In 2011, the story the players within the team were telling themselves and each other shifted from “it can’t be done” to “it can be done.” How? McGuinness would bring the team together, look them in the eye, and tell them at each training session, “We’re going to be Ulster champions. We are going to be Ulster champions. We are going to be Ulster champions.” In his book, McGuinness shares how the team used to think, “Other county teams are laughing at us.” But that wasn’t the narrative he told his players, instead he describes how he would often bring the team in closer together after a training session, sweat pouring off them, steam rising, and the players still panting—and he’d let them know, “We’ve trained harder than anyone in the country today.”

It wasn’t all talk.
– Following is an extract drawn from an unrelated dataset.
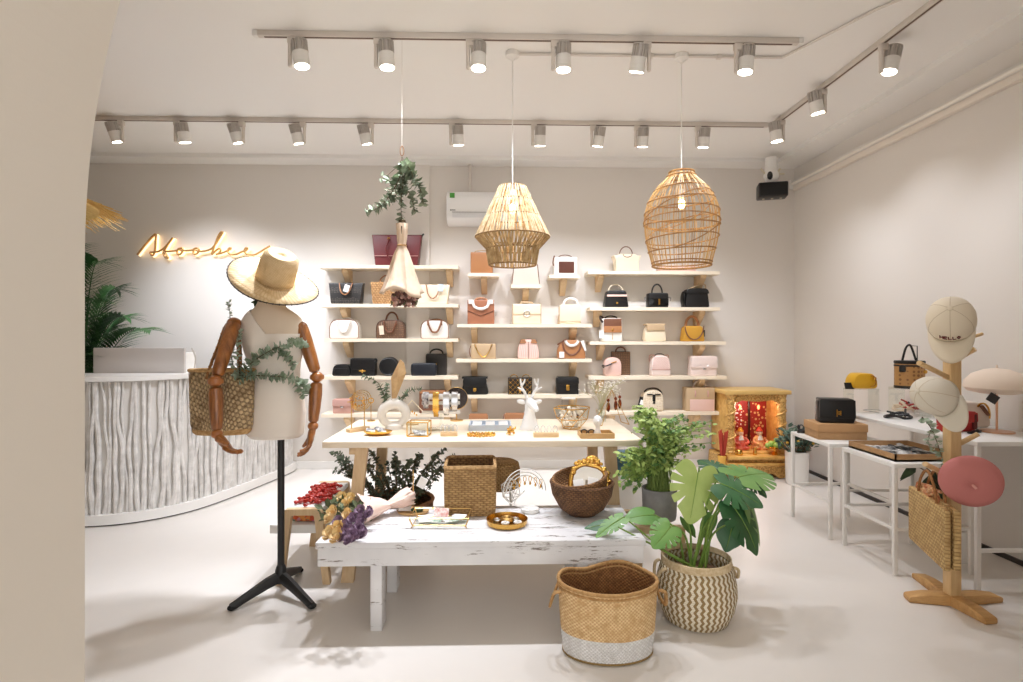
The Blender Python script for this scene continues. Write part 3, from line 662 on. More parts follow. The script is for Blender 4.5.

McGuinness is known for the simplicity of his drills and the incredible intensity with which he required players to perform. A simple run in a passing drill would be repeated again and again until a player could say they had gone 100%. They were pushed physically harder than they had ever been pushed. And as the team worked and sacrificed, the mindset of individuals shifted from “look out for yourself” to “we are on a journey together.”

The mistake most coaches make when trying to improve results and drive their team’s performance forward is focusing solely on behaviors. As Daniel Coyle says in The Culture Code, “Culture is what you do.” I have come to slightly disagree—I think culture is more mindset than behaviors. Our thinking and feeling drives our behaviors and results. For people to perform better within a team, what core beliefs or mindset shifts are needed? If we can unlock this, we can create real momentum in driving behavioral change within our teams.